Your marijuana is coming: Delivery OK'd from licensed N.Y. businesses

By bike, by vehicle or by scooter, New Yorkers will soon be able to order cannabis products to their doorsteps under a new delivery model just outlined by the Office of Cannabis Management.
The state’s first retail dispensary licensees interested in making sales by delivery can now receive approval from the agency to transport New York cannabis products to customers, according to an announcement Friday.
All license holders will be able to make marijuana deliveries under the model the agency outlines as providing more options to licensees as they build new adult-use cannabis businesses and compete in the new market.
Delivery will be made by vehicles, bicycles, scooters and other similar methods of transportation, and guidance allows for retail licensees to operate out of a warehouse to fulfill delivery orders for up to one year while building permanent dispensary locations. Customers must place orders online or via phone call and are not able to pick up the cannabis products in person or from warehouse locations.
Additionally, cash payments will be prohibited from cannabis consumer to delivery employee. Instead, customers must make online pre-payments.
The temporary delivery authorization requires adherence to all public health and safety regulations, and, as required under state law, there will be a maximum of 25 delivery staff per business to transport products to consumers 21 years and older, with ID verification upon sale and delivery, the agency said.
New York issued its first 36 Cannabis Adult-Use Retail Dispensary licenses in late November after giving first dibs to business owners with documented marijuana offenses.

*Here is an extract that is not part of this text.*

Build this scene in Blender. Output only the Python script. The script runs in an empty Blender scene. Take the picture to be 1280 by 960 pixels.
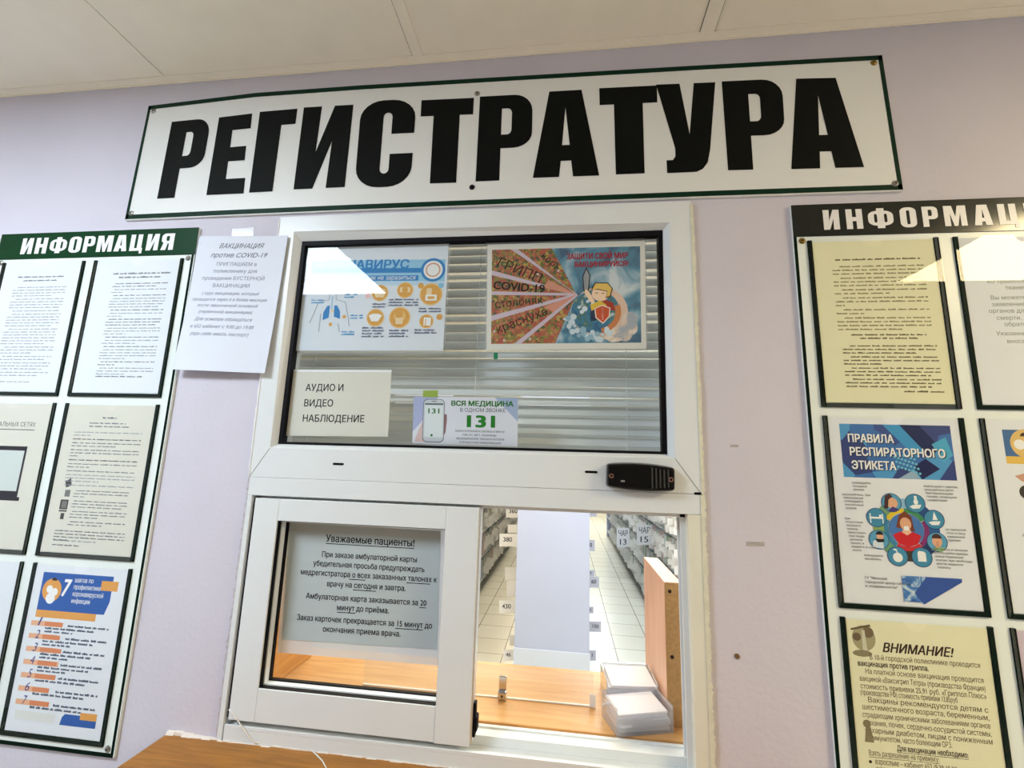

Those licensees will make the first legal adult-use sales with cannabis products grown by family farmers in New York as part of the Seeding Opportunity Initiative.
The delivery announcement, designed to allow businesses to jumpstart sales, comes just weeks after the Office of Cannabis Management asked a federal judge to alter a temporary injunction that has prevented the state from issuing marijuana retail licenses in five of its 14 regions, arguing that it should only apply in the Finger Lakes area.
Qualifying provisional licensees are still able to submit approval for proposed retail store locations and may qualify for financial support for renovations from the Social Equity Cannabis Investment Fund under the Dormitory Authority of the State of New York. Locations will be matched with licensees as they become available, according to Friday's announcement.